Sightings have been coming in more and more frequently, because one of the area’s momma bears has picked up the habit of foraging for food along the highway near the park, bringing her cubs with her.

“The grizzlies are very habitual,” said Wieder. “That sow may have grown up in this area, and now has her own cubs. The things they learn from their mother, they will keep and pass on to their own cubs.”

Grizzly bears have a fierce reputation for deadly encounters with humans out in the wild, and in recreation areas. Wieder says there is plenty Nancy Greene Provincial Park users can do to prevent an avoidable incident.

“At this point, we are just warning people to steer clear,” she said, adding that one sighting in the area on May 30, saw two grizzlies venturing closer to humans than usual.

“If there are people around and making noise, then generally the grizzlies aren’t going to come near. But, if it was as hot as it has been, they do love to swim.”

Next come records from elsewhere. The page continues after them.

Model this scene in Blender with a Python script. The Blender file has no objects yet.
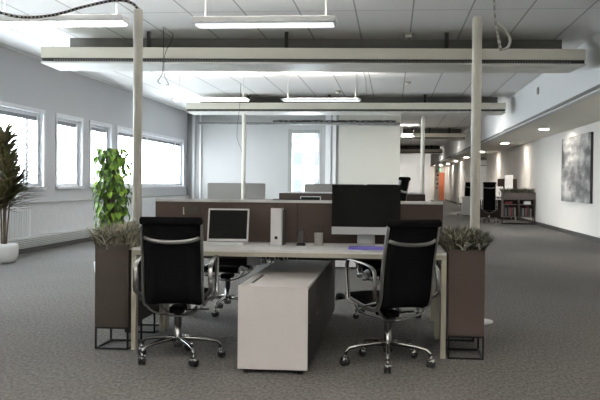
import bpy, bmesh, math, random
from mathutils import Vector, Matrix, noise
R = random.Random(7)
PI = math.pi
S = bpy.context.scene
COL = S.collection

# ------------------------------------------------------------------ materials
def mat(name, col, rough=.6, metal=0., spec=.5, tint=None, scale=8., bump=0., bscale=60., stretch=(1, 1, 1), amt=1.):
    m = bpy.data.materials.new(name); m.use_nodes = True
    nt = m.node_tree; N = nt.nodes; L = nt.links
    b = N['Principled BSDF']
    b.inputs['Base Color'].default_value = (*col, 1)
    b.inputs['Roughness'].default_value = rough
    b.inputs['Metallic'].default_value = metal
    b.inputs['Specular IOR Level'].default_value = spec
    tc = N.new('ShaderNodeTexCoord'); mp = N.new('ShaderNodeMapping'); mp.inputs['Scale'].default_value = stretch
    L.new(tc.outputs['Object'], mp.inputs['Vector'])
    tint = tint or tuple(c * .9 for c in col)
    n = N.new('ShaderNodeTexNoise'); n.inputs['Scale'].default_value = scale; n.inputs['Detail'].default_value = 4
    L.new(mp.outputs['Vector'], n.inputs['Vector'])
    r = N.new('ShaderNodeValToRGB')
    r.color_ramp.elements[0].position = .5 - .25 * amt; r.color_ramp.elements[1].position = .5 + .25 * amt
    r.color_ramp.elements[0].color = (*tint, 1); r.color_ramp.elements[1].color = (*col, 1)
    L.new(n.outputs['Fac'], r.inputs['Fac']); L.new(r.outputs['Color'], b.inputs['Base Color'])
    if bump:
        n2 = N.new('ShaderNodeTexNoise'); n2.inputs['Scale'].default_value = bscale; n2.inputs['Detail'].default_value = 2
        L.new(mp.outputs['Vector'], n2.inputs['Vector'])
        bp = N.new('ShaderNodeBump'); bp.inputs['Strength'].default_value = bump; bp.inputs['Distance'].default_value = .01
        L.new(n2.outputs['Fac'], bp.inputs['Height']); L.new(bp.outputs['Normal'], b.inputs['Normal'])
    return m

def emit(name, col, s):
    m = bpy.data.materials.new(name); m.use_nodes = True
    b = m.node_tree.nodes['Principled BSDF']
    b.inputs['Base Color'].default_value = (.8, .8, .8, 1)
    b.inputs['Emission Color'].default_value = (*col, 1); b.inputs['Emission Strength'].default_value = s
    return m

M = {}
M['white_wall'] = mat('white_wall', (.69, .695, .70), .8, tint=(.67, .675, .68), scale=1.5)
M['warm_wall'] = mat('warm_wall', (.74, .71, .67), .8, tint=(.71, .68, .64), scale=1.5)
M['soffit'] = mat('soffit', (.78, .76, .69), .75, tint=(.76, .74, .67), scale=1.)
M['ledge'] = mat('ledge', (.55, .56, .57), .6)
M['back_paint'] = mat('back_paint', (.40, .398, .39), .8, tint=(.385, .383, .375), scale=.8)
M['left_paint'] = mat('left_paint', (.50, .51, .53), .8, tint=(.48, .49, .51), scale=1.)
M['panel_grey'] = mat('panel_grey', (.50, .49, .44), .8, tint=(.48, .47, .42), scale=.8)
M['metal_white'] = mat('metal_white', (.66, .67, .67), .45)
M['beam'] = mat('beam', (.68, .65, .55), .5, tint=(.65, .62, .525), scale=2, stretch=(.3, 1, 1))
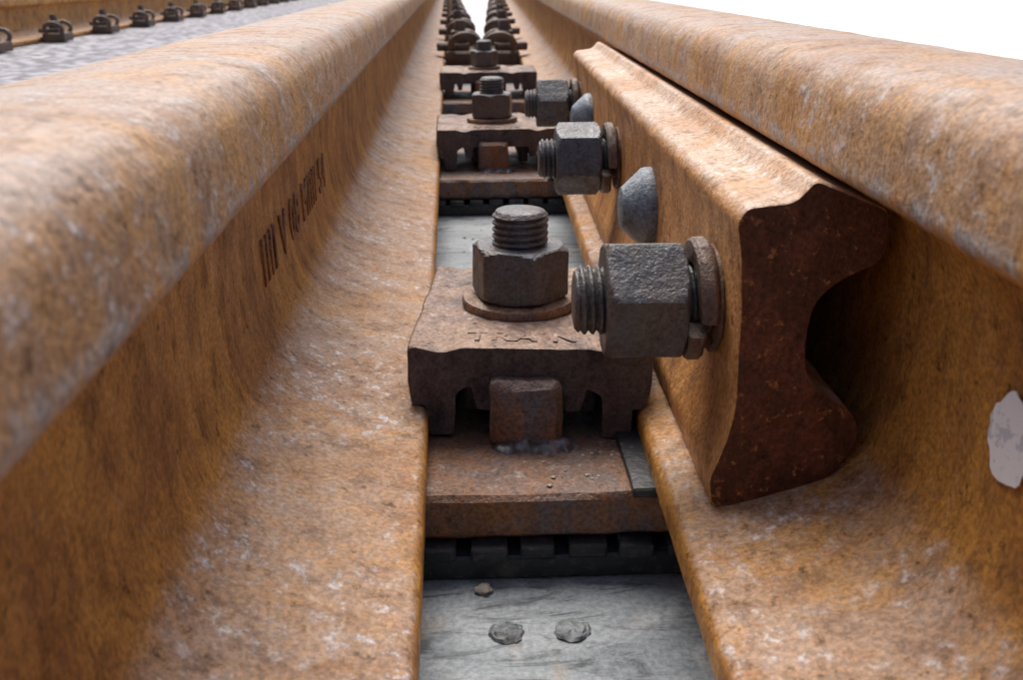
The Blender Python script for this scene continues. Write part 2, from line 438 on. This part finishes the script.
# ---------------- bed, ground ----------------
def sheet(name,x0,x1,y0,y1,z,mat,th=0):
    if th:
        V,F=boxgrid(x0,x1,y0,y1,z-th,z,.3,.004); return mkobj(name,V,F,mat)
    return mkobj(name,[(x0,y0,z),(x1,y0,z),(x1,y1,z),(x0,y1,z)],[(0,1,2,3)],mat)
sheet('concrete_slab',-.62,.62,-1.4,3.4,0,M_slab,.05)
sheet('gravel_bed',-14,-.62,-1.4,60,-.004,M_grav,.04)
sheet('ground',-1500,1500,-1500,3000,-.046,M_ground)
for x in (.0080,.0305):
    V,F=lathe([(.0064,-.001),(.0062,.0002),(.0052,.0010),(.0046,.0008),(.0035,.0014),(.0018,.0015),(.0004,.0016)],36); mkobj('rivet_head',V,F,M_rivet,loc=(x,.287,0),wob=.0009,wscale=320)
k=NT('pebble_stone'); nn=k.noise(200,3); M_peb=k.fin(k.mix(nn,(.48,.42,.34),(.28,.25,.21)),.8,nn,.5,.001)
def pebble(x,y,s,z=0):
    bm=bmesh.new(); bmesh.ops.create_icosphere(bm,subdivisions=3,radius=1)
    for v in bm.verts:
        v.co=v.co*(1+.5*noise.noise(v.co*1.6+Vector((x*90,y*50,0)))); v.co.z*=.5
        v.co*=s
    me=bpy.data.meshes.new('pebble'); bm.to_mesh(me); bm.free()
    for p in me.polygons: p.use_smooth=True
    me.materials.append(M_peb); o=bpy.data.objects.new('pebble',me); S.collection.objects.link(o); o.location=(x,y,z+s*.35); o.rotation_euler=(0,0,x*200)
pebble(.0005,.312,.0032)
for i in range(26):
    y=random.choice((random.uniform(.57,.9),random.uniform(.2,.3),random.uniform(1.17,1.5)))
    pebble(random.uniform(footL(y)+.003,footR(y)-.003),y,random.uniform(.0005,.0013))
for i in range(14):  # grit on the near base plate
    y=random.uniform(.327,.36); pebble(random.uniform(footL(y)+.003,footR(y)-.012),y,random.uniform(.0004,.0010),.0325)
sy=.212
pts=[];n=34
for i in range(n):
    a=2*math.pi*i/n; r=.0115*(1+.20*noise.noise(Vector((math.cos(a)*2,math.sin(a)*2,3)))+.10*noise.noise(Vector((math.cos(a)*7,math.sin(a)*7,1))))
    pts.append((RC+RS*sy-.0097,sy+r*.8*math.cos(a),Z(.106)+r*1.0*math.sin(a)))
mkobj('torn_paper_label',pts+[(p[0]+.0003,p[1],p[2]) for p in pts],[tuple(range(n)),tuple(range(n,2*n))]+[(i,(i+1)%n,(i+1)%n+n,i+n) for i in range(n)],M_paper)

# ---------------- light ----------------
w=bpy.data.worlds.new("World"); S.world=w; w.use_nodes=True
nt=w.node_tree; bg=nt.nodes['Background']; sk=nt.nodes.new('ShaderNodeTexSky'); sk.sky_type='NISHITA'; sk.sun_disc=False
EL=math.radians(58); AZ=math.radians(-10)
sk.sun_elevation=EL; sk.sun_rotation=AZ; sk.dust_density=4.0; sk.air_density=1.0; sk.ozone_density=.8
nt.links.new(sk.outputs[0],bg.inputs[0]); bg.inputs[1].default_value=.15
ld=bpy.data.lights.new('sun','SUN'); ld.energy=3.2; ld.angle=math.radians(45); ld.color=(1,.98,.95)
lo=bpy.data.objects.new('sun',ld); S.collection.objects.link(lo)
d=Vector((math.sin(AZ)*math.cos(EL),math.cos(AZ)*math.cos(EL),math.sin(EL)))
lo.rotation_euler=d.to_track_quat('Z','Y').to_euler()
S.view_settings.view_transform='Standard'; S.view_settings.look='None'; S.view_settings.exposure=0

# ---------------- camera ----------------
cd=bpy.data.cameras.new('camera'); cam=bpy.data.objects.new('camera',cd); S.collection.objects.link(cam); S.camera=cam
cd.sensor_width=36; cd.lens=36*1000/1023; cd.clip_start=.01; cd.clip_end=6000
th=math.radians(20.1); psi=math.radians(2.1); ph=math.radians(.5)
cam.matrix_world=Matrix.Translation((0,0,ZC))@Matrix.Rotation(-psi,4,'Z')@Matrix.Rotation(math.pi/2-th,4,'X')@Matrix.Rotation(-ph,4,'Z')
cd.dof.use_dof=True; cd.dof.focus_distance=.42; cd.dof.aperture_fstop=26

To avoid a deadly grizzly confrontation, Wieder says one of the key things is not to go anywhere in the wild alone, or even in pairs and to keep food locked up when out at the park.

“The best thing is to be in groups. Research has shown that nobody in a group of three or more has ever been attacked by a grizzly,” she said. “Grizzlies also have noses that are like 100 times better than a dog. They are going to smell your lunch from three miles away.”

Anyone who sees a grizzly, or any kind of bear, can report the sighting to Wildsafe BC and it will then be plotted on the Wildlife Alert Reporting Program (WARP).